Caroline Thompson's Physics

Web site: http://users.aber.ac.uk/cat  

Physics 2001

by

Roland H Dishington

 

Beak Publications, P.O. Box 333, Pacific Palisades, CA 90272

Comments by Caroline H Thompson, 12:12:02

 

If only I could really understand this book!  As far as I can tell, Dishington’s ideas coincide in many ways with my own (see one of my papers on the Phi-Wave Aether, e.g.  pdf file ), with features such as a fluid aether transporting both longitudinal and transverse waves, electrons as wave centres, and rejection of absurd claims such as nonlocal entanglement on the grounds that there are doubtless facts about the experiments that we have not been told.

 

And he’s “done the maths”!  It does not look heavy compared to quantum theory, but nevertheless it is quite deep and I don’t pretend to be able to follow it all.  (He kindly provides extensive appendices to explain the basic mathematical tools – appendices that could be of value in their own right, and that some day I intend to study.)

 

However, in order to even make a start on the maths, he has to be a little more definite in his assumptions than I am happy with, and many of his assertions seem to me to be plucked out of thin air.  This is partly, of course, just my ignorance.  When it comes to nuclear theory the book is rich in references, all unfamiliar to me.  The basic ideas about the electron, though, seem to be original and it is here that I would have hoped to be able to follow his thoughts in some detail.  But I am left with questions.

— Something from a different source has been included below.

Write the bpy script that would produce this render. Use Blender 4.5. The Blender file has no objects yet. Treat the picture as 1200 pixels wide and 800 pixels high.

Why, for instance, should it be the difference in Doppler shifts that matters when a moving electron interacts with another?  Why does he see the need to accept the “photon”?  How can he just take for granted the existence of a positron with spherical incoming waves?  There are lots of little points that, if only we lived next door, I should like to battle out with him.  If we could just get together, perhaps we could merge our ideas about what the electric and magnetic fields are, and how Maxwell’s ideas dissolve into slightly different ones as we get down to smaller scales.

 

Maybe he tries to do just a bit too much, but he has my sincere admiration, and he does not, after all, claim that anything more than the picture of the aether and its waves will endure.  Like Steven Rado’s aethrokinematics, it is a valiant attempt to do what modern physics has so conspicuously failed to do, providing a complete theory with no paradoxes.  For me, it is preferable to Rado’s model (Rado wins in other ways -- in his historical work on where modern physics went wrong for instance).  Give me continuity rather than particles with “nothing” in between any day!  It has to be admitted that the mathematics is more difficult, but if that’s the way the world works it’s the price we have to pay.